Iran ‘holds all the cards’ in Middle East

As battles raged last week between Israel and Islamist groups in Gaza and Lebanon, my mind flashed back to a conversation I had with a senior Iranian official in May.

“The United States has problems in Iraq, Lebanon, Syria, and Afghanistan,” he said. “Iran is the one who can help (in all those places). The United States needs Iran’s help, not confrontation.”

When I asked what would happen if tensions between Washington and Tehran over Iran’s nuclear program led to a U.S. military attack on Iran, the official swiftly replied: “I don’t think the United States is in a position to think like that.”

The message was clear: You Americans need us if you want to stabilize the region. But if you threaten us, we can make things much, much worse.

Flash forward to the outbreak of Mideast violence in recent days.

I recalled the Iranian’s warning when fighters from the Iranian-backed groups Hamas and Hezbollah made separate incursions across Israel’s southern and northern border, within two weeks of each other, to kidnap Israeli soldiers. Their timing was telling, just before the G-8 conference of the world’s top industrial democracies in St. Petersburg, Russia, where the question of whether to push for U.N. sanctions against Iran was top of the agenda.

Suddenly, the G-8 agenda shifted from how the world community might press Iran to freeze its suspect nuclear program to how to prevent new Mideast wars from exploding.

Iran was delivering a warning to Washington via proxies, without firing a gun.

The Lebanese movement Hezbollah gets money, arms and guidance from Iran, and would not have conducted such a dramatic raid into Israel without at least consulting with Tehran. Israel claims the Hezbollah rockets that hit Haifa came from Iran.

As for Gaza’s Hamas, it has leaders in the Syrian capital, Damascus, where they can consult with visiting Iranian officials. Iranian president Mahmoud Ahmadinejad has been courting support with the “Arab street” (whose Sunni Arabs are normally hostile to Persian Shiite Muslims) by spouting hard-line rhetoric about Israel.

Meantime, thanks to the United States, Iran can exert powerful influence in Iraq, where Shiite parties allied to Iran now run the government, and in Afghanistan, whose leaders are also close to Tehran. By ousting Saddam Hussein and the Taliban – Iran’s greatest enemies – Washington made Iran into the superpower of the region.

The Iranians have become cocky; they believe that America’s power in the Middle East has waned with its troops bogged down in Iraq. Just last weekend, Arab foreign ministers, most of whom deeply distrust Iran, trooped dutifully to a Tehran conference at which Iranian leaders told them that U.S. soldiers should leave Iraq.

Over and over, officials in Tehran told me that America must engage with, and recognize, them as the region’s dominant power. This means abandoning the administration’s former hopes of engineering “regime change” in Iran.

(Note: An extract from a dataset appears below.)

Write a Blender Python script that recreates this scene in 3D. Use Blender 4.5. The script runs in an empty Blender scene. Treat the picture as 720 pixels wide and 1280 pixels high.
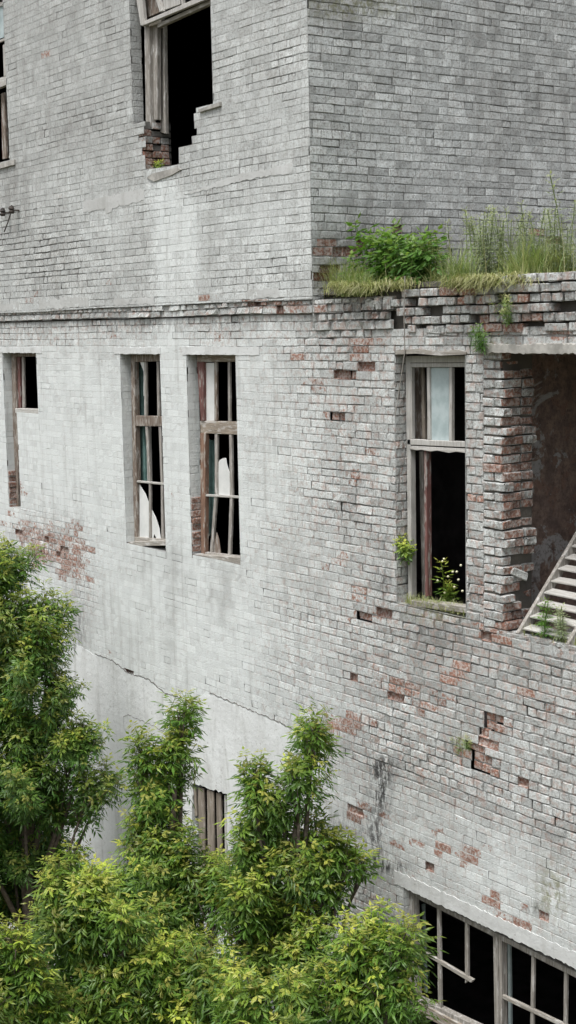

As Steven Cook of the Council on Foreign Relations puts it: “We’ve created an Iranian moment in the Middle East. … Iran holds all the cards.”

But an overconfident Iran seeking to tweak the United States is playing a dangerous game that could provoke a regional conflagration. I doubt the top Iranian leadership around Ayatollah Khamenei, the true power elite in Iran, wants such a war. They don’t squelch Ahmadinejad’s reckless war talk, but they deride him as lacking in power.

Radicals in Hamas and Hezbollah, on the other hand, are ready for such a war; Hezbollah’s leader, Hassan Nasrallah, said as much on Friday. The United States – and Israel – must respond very carefully, lest they play into the radicals’ hands.

Without delay, the White House must exert every effort to prevent the Lebanon crisis from getting out of hand. Israel’s leaders had no choice but to respond to Hezbollah’s cross-border raid. But bombing Lebanese civilian infrastructure, rather than Hezbollah military targets, is counterproductive.

Israel’s leaders know that Lebanon’s pro-American government hasn’t the strength to disarm Hezbollah. President Bush needs to rally international support to strengthen that government and isolate Hezbollah.

Continued Israeli bombing of civilian targets may lead to the collapse of Lebanon’s government while rallying Lebanese and Arab backing for Hezbollah. This plays into the hands of Iran. It harks back to Israel’s mistake after the invasion of 1982, when pressure on Lebanese civilians undercut the then-moderate Shiite movement Amal, and gave birth to Hezbollah.

President Bush has an urgent responsibility to convey this message strongly to Jerusalem.

And Washington must rethink its Iran policy. Right now that policy is focused squarely on Iran’s nuclear program; the Bush administration has said it will talk directly to Iran as part of multilateral negotiations on the nuclear issue, but not about regional questions. Iran has so far rebuffed this offer as insufficient.

It’s time to broaden the agenda, to seriously test whether the officials around Khamenei who have sought broader talks are themselves serious. Talks are not a concession; it is in America’s interest to find out whether Iran is willing to play a constructive regional role (and cease threatening Israel) – and what its price is.

Unless the United States and Iran can engage constructively, the region’s violence could spin out of control.